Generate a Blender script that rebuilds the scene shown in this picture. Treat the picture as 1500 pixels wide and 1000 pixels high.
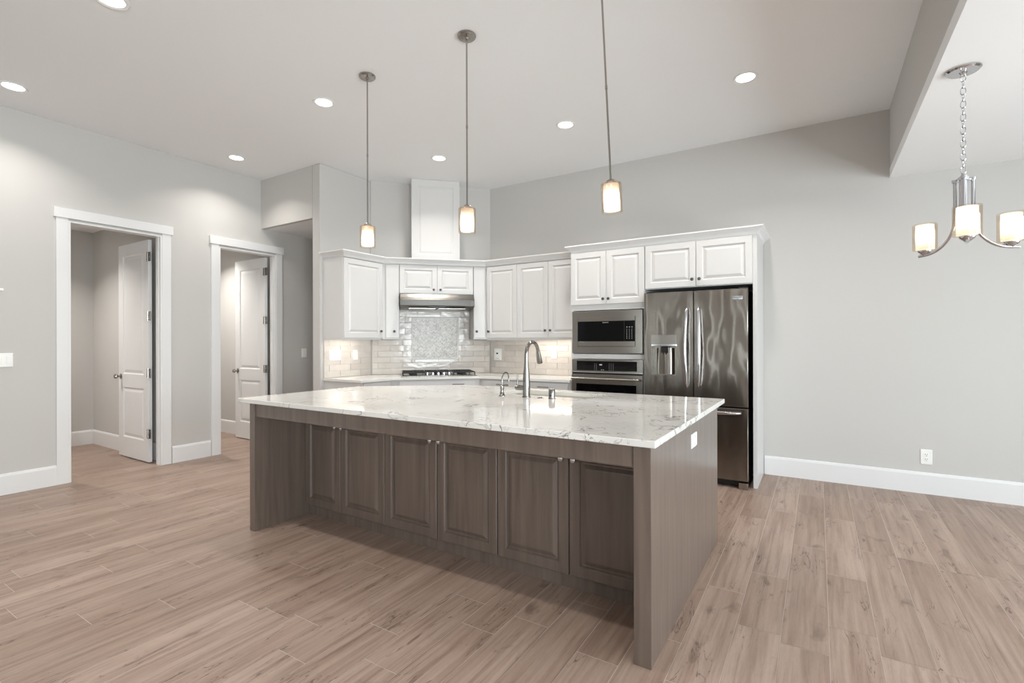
import bpy, bmesh, math, random
from mathutils import Vector, Matrix

PI = math.pi
sc = bpy.context.scene
for o in list(bpy.data.objects):
    bpy.data.objects.remove(o, do_unlink=True)
COL = sc.collection

# ------------------------------------------------------------------ camera
cam_d = bpy.data.cameras.new('camera')
cam = bpy.data.objects.new('camera', cam_d)
COL.objects.link(cam)
cam_d.sensor_width = 36.0
cam_d.lens = 36.0 * 722 / 1500
cam_d.shift_y = 1.0 / 1500
cam_d.clip_start = 0.05
cam.matrix_world = (Matrix.Translation((0, 0, 1.306)) @ Matrix.Rotation(math.radians(31.84), 4, 'Z')
                    @ Matrix.Rotation(PI / 2, 4, 'X') @ Matrix.Rotation(-0.0025, 4, 'Z'))
sc.camera = cam

# ------------------------------------------------------------------ exposure, world
sc.view_settings.view_transform = 'Standard'
sc.view_settings.look = 'None'
sc.view_settings.gamma = 1.0
sc.view_settings.use_curve_mapping = False
sc.view_settings.exposure = 0.1
try:
    sc.cycles.use_denoising = True
    sc.cycles.max_bounces = 10
    sc.cycles.diffuse_bounces = 6
    sc.cycles.glossy_bounces = 5
    sc.cycles.transparent_max_bounces = 12
    sc.cycles.sample_clamp_indirect = 6.0
    sc.cycles.caustics_reflective = False
    sc.cycles.caustics_refractive = False
except Exception:
    pass
world = bpy.data.worlds.new('sky')
sc.world = world
world.use_nodes = True
wn = world.node_tree
bg = wn.nodes['Background']
sky = wn.nodes.new('ShaderNodeTexSky')
sky.sky_type = 'NISHITA'
sky.sun_disc = False
sky.sun_elevation = math.radians(40)
wn.links.new(sky.outputs[0], bg.inputs[0])
bg.inputs[1].default_value = 0.25

# ------------------------------------------------------------------ daylight through the windows
def area_light(name, loc, rot, sx, sy, power, color):
    d = bpy.data.lights.new(name, 'AREA')
    d.shape = 'RECTANGLE'
    d.size = sx
    d.size_y = sy
    d.energy = power
    d.color = color
    o = bpy.data.objects.new(name, d)
    COL.objects.link(o)
    o.location = loc
    o.rotation_euler = rot
    return o

DAY = (0.86, 0.94, 1.0)
WIN_BACK = [(-4.35, -3.95), (-3.35, -3.05), (-1.80, -1.45), (0.9, 1.5)]       # x ranges, back wall y=-4.2
WIN_RIGHT = [(-3.2, -1.0), (1.3, 3.9)]        # y ranges, right wall x=3.6
for x0, x1 in WIN_BACK:
    area_light('window_daylight', ((x0 + x1) / 2, -4.32, 1.35), (PI / 2, 0, 0), x1 - x0, 2.1, 45 * (x1 - x0), DAY)
for y0, y1 in WIN_RIGHT:
    area_light('window_daylight', (3.72, (y0 + y1) / 2, 1.35), (PI / 2, 0, PI / 2), y1 - y0, 2.1, (400, 195)[WIN_RIGHT.index((y0, y1))], DAY)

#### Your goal
Quote, please, every line of the material above from its start through the line that has "sc.camera = cam", reproducing the words exactly and dropping any images.

#### Expected answer
Generate a Blender script that rebuilds the scene shown in this picture. Treat the picture as 1500 pixels wide and 1000 pixels high.
import bpy, bmesh, math, random
from mathutils import Vector, Matrix

PI = math.pi
sc = bpy.context.scene
for o in list(bpy.data.objects):
    bpy.data.objects.remove(o, do_unlink=True)
COL = sc.collection

# ------------------------------------------------------------------ camera
cam_d = bpy.data.cameras.new('camera')
cam = bpy.data.objects.new('camera', cam_d)
COL.objects.link(cam)
cam_d.sensor_width = 36.0
cam_d.lens = 36.0 * 722 / 1500
cam_d.shift_y = 1.0 / 1500
cam_d.clip_start = 0.05
cam.matrix_world = (Matrix.Translation((0, 0, 1.306)) @ Matrix.Rotation(math.radians(31.84), 4, 'Z')
                    @ Matrix.Rotation(PI / 2, 4, 'X') @ Matrix.Rotation(-0.0025, 4, 'Z'))
sc.camera = cam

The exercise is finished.